While the DPP was the clearly the biggest loser in the election, a number of parties can lay claim to success (see Table 1). On the left, the Social Democrats marginally increased their vote share, and picked up a single seat; however, the large increase of the vote share of the ‘Red Bloc’ was driven by the Social Liberals and the Socialists, who both substantially improved on their performance in the 2015 election, picking up eight and seven seats, respectively. The far-left Unity List lost a single seat, and the Alternative lost four. On the right, the party of the outgoing Prime Minister, Lars Løkke Rasmussen, had the biggest absolute improvement of any party, picking up nine seats, while the Conservatives doubled in size (albeit from a low base). The third party in the outgoing coalition government, the Liberal Alliance, serving in government for the first time, lost nine of their 13 MPs, and only barely cleared the two-percent threshold.

Table 1: Election results in Denmark, 2015 and 2019

The Faroe Islands and Greenland each elect two MPs; however, these have their own party systems. Three of the elected MPs would be expected to support a centre-left government, and one a centre-right government.
* Lit. ‘The New Bourgeois’; the party does not yet have an established translation of their name into English.
* Lit. ‘Tight Course’; however, ‘Hard Line’ better conveys the meaning of the name. The party does not yet have an established translation of their name into English.
*** Party shares name with its founder.

Four parties not represented in the 2015-19 Folketing sought to enter at this election, but only one was successful: Nye Borgerlige, an anti-immigration and pro-small state party, gained four seats. Stram Kurs, which had shot to (media) prominence after its leader, Rasmus Paludan, had successfully incited riots through stunts such as burning the Koran (something which he denied having done during the campaign, despite having uploaded videos of himself doing so to YouTube), missed the two-percent threshold, as did the Christian Democrats, which came within 191 votes of winning a district mandate, which would also have entitled them to two additional, compensatory seats. Noteworthy was the large (by Danish standards) number of wasted votes, with 4,4% of votes cast for parties and candidates which did not achieve any representation in the Folketing.
While the so-called ‘Red Bloc’ were very successful in the election, government formation will be complicated by the source of that success: While the move of the Social Democrats to the right on immigration may have helped them win back votes from the DPP, this came at the cost of losing some of their more immigration-friendly voters to the Socialists and the Social Liberals. These parties will, with some justification, claim that the left-wing majority in the new Folketing is down to their electoral performance, and not that of the social democrats, whose vote share stagnated.
The 2011-15 government led by the Social Democrats was dogged throughout its term by accusations of broken promises, with many of these having their roots in the coalition negotiations with, in particular, the Social Liberals. The leader of the Social Democrats, Mette Frederiksen, is acutely aware of the risk of a repeat of this scenario, in particular on the topic of immigration, where she will be faced with strong demands from the other parties in the Red Bloc to shift immigration policy towards the left, something which she has publicly ruled out. While the coalition formation process is informal in nature, with no investiture vote required to take office, building a sustainable coalition will still be a complicated task.
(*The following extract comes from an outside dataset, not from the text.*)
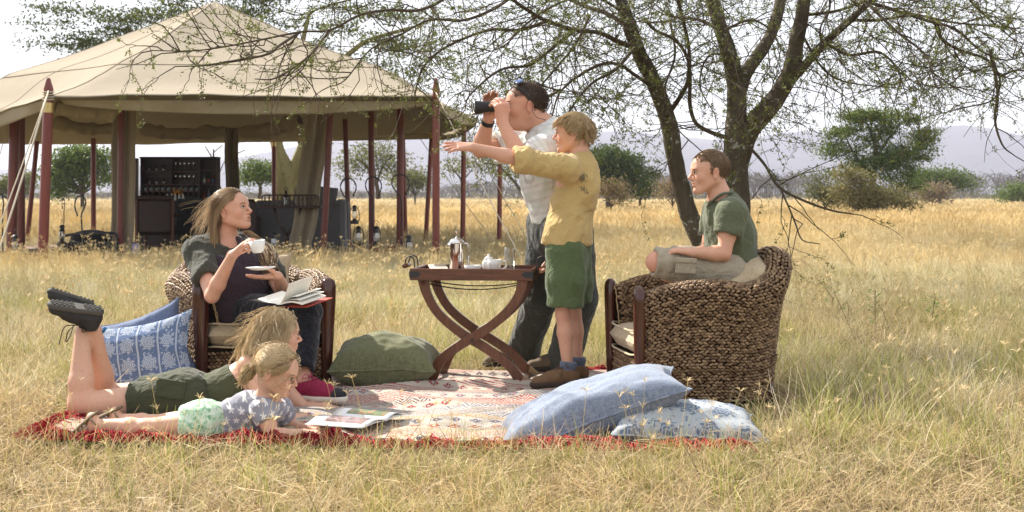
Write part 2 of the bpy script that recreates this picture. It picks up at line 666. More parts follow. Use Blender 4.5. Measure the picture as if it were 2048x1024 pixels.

Figure 1: Vote share of far-right parties

While the collapse of the DPP was much featured in headlines, it is almost certainly too early to speak of a collapse of the far right in Denmark. While the far-right vote splintered this time round, the DPP having held an essential monopoly on this part of the electoral space since seeing eclipsing the Progress Party in the late 1990s, as can be seen in Figure 1, when the vote share of the various far-right parties are combined, a picture of significant stability since the DPP entered the political scene in the late 1990s emerges. In the four elections from 2001 to 2011, far-right parties obtained on average 13% of the vote – almost exactly what such parties achieved in 2019. While in the future the DPP may have to compete with, in particular, Nye Borgerlige, for votes, there is little to suggest that the far-right is not alive and kicking in Denmark.